In Lahore last spring, 25 stakeholders from across Pakistan's government, labour sector, and business community gathered for a workshop that could reshape how the country thinks about its waste pickers—the invisible workers who manage a significant share of the nation's 50 million tonnes of annual solid waste. From 27 April to 2 May 2026, the International Labour Organization partnered with the Labour Research and Development Institute and the Akhter Hameed Khan Foundation to run Pakistan's first national training-of-trainers workshop on cooperative models for informal waste pickers, marking a crucial shift toward recognizing and formalizing work that is both essential and precarious.

Pakistan's waste pickers are vital to the country's recycling infrastructure, collecting and sorting materials from landfills and streets across the recycling value chain while reducing strain on municipal systems. Yet many remain trapped in informal work, earning low incomes, facing unsafe conditions, and lacking legal status or access to social protection. With solid waste volumes growing by more than 2.4 per cent annually, the pressure on both the system and these workers continues to mount. The training workshop offered a pathway forward: by organizing through cooperatives, waste pickers can pool resources, strengthen their collective voice, improve bargaining power, and access markets and services they cannot reach alone.

The six-day intensive, built around adapted versions of the ILO's Think.COOP and Start.COOP tools, brought together government representatives, employers' organizations, workers' advocates, and technical experts to explore how cooperative models could support formalization in Pakistan's informal economy. Heejin Ahn, the ILO's Project Technical Officer, framed the stakes clearly: "The cooperative model provides a pathway for transitioning informal waste pickers into recognized, formal waste service providers. It can also support recycling and material recovery efforts while improving livelihoods and contributing to environmental sustainability." Syed Abaan, speaking for the Employers Federation of Pakistan, emphasized the economic logic: by pooling resources and organizing under a cooperative framework, workers could scale their operations and reduce costs in ways individual waste pickers simply cannot achieve alone.

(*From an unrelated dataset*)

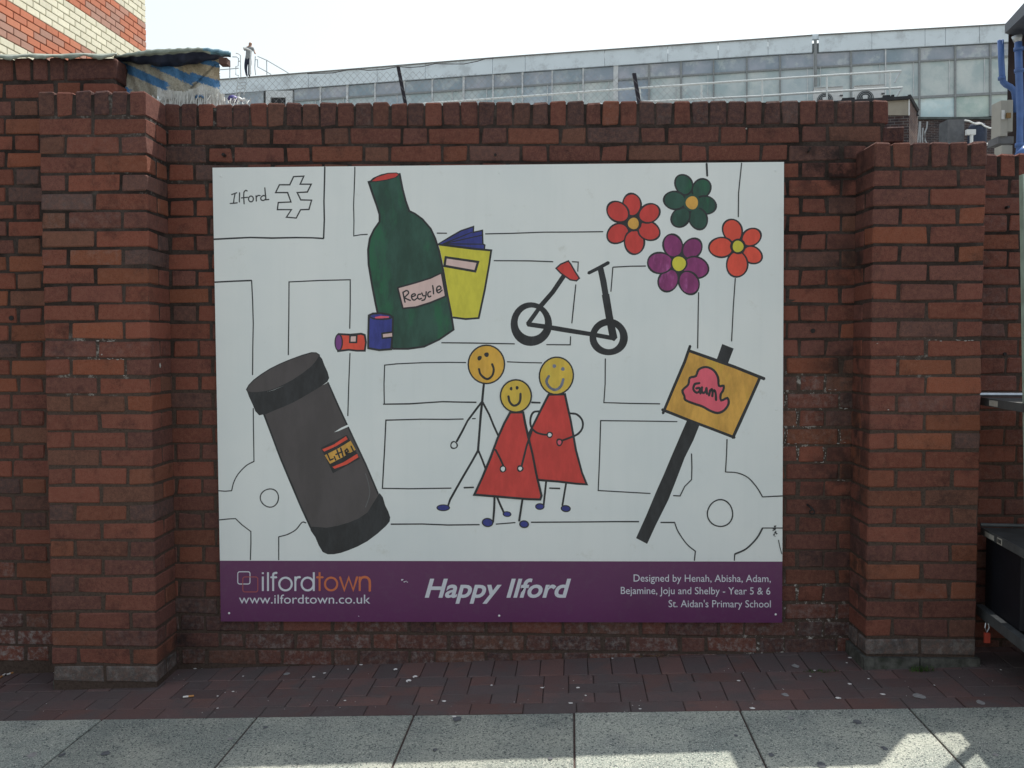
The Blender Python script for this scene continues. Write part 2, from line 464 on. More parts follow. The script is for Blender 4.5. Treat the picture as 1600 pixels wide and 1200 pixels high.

The workshop was not an academic exercise but a deliberate step toward building local capacity. Selected participants will now deliver adapted training to informal waste pickers in two key regions: the Islamabad Capital Territory and Sahiwal in Punjab Province. These trainers will work to establish viable cooperative models on the ground, translating workshop lessons into lived change. Beyond training, the initiative is exploring opportunities to work with national and local authorities to legally recognize waste picker cooperatives as legitimate partners within Pakistan's waste management system—a formal standing that has long been denied to these workers.

What emerged from the Lahore workshop was both practical and visionary: a recognition that formalization need not mean erasing informality, but rather bringing informal workers into the economy with dignity, protection, and voice. For Pakistan's waste pickers, cooperatives represent more than an economic model; they represent a pathway to visibility, security, and a seat at the table where decisions about their livelihoods are made. The workshop opened a door that, if sustained through implementation and partnership with municipal and private sector actors, could transform how an entire sector is valued and protected.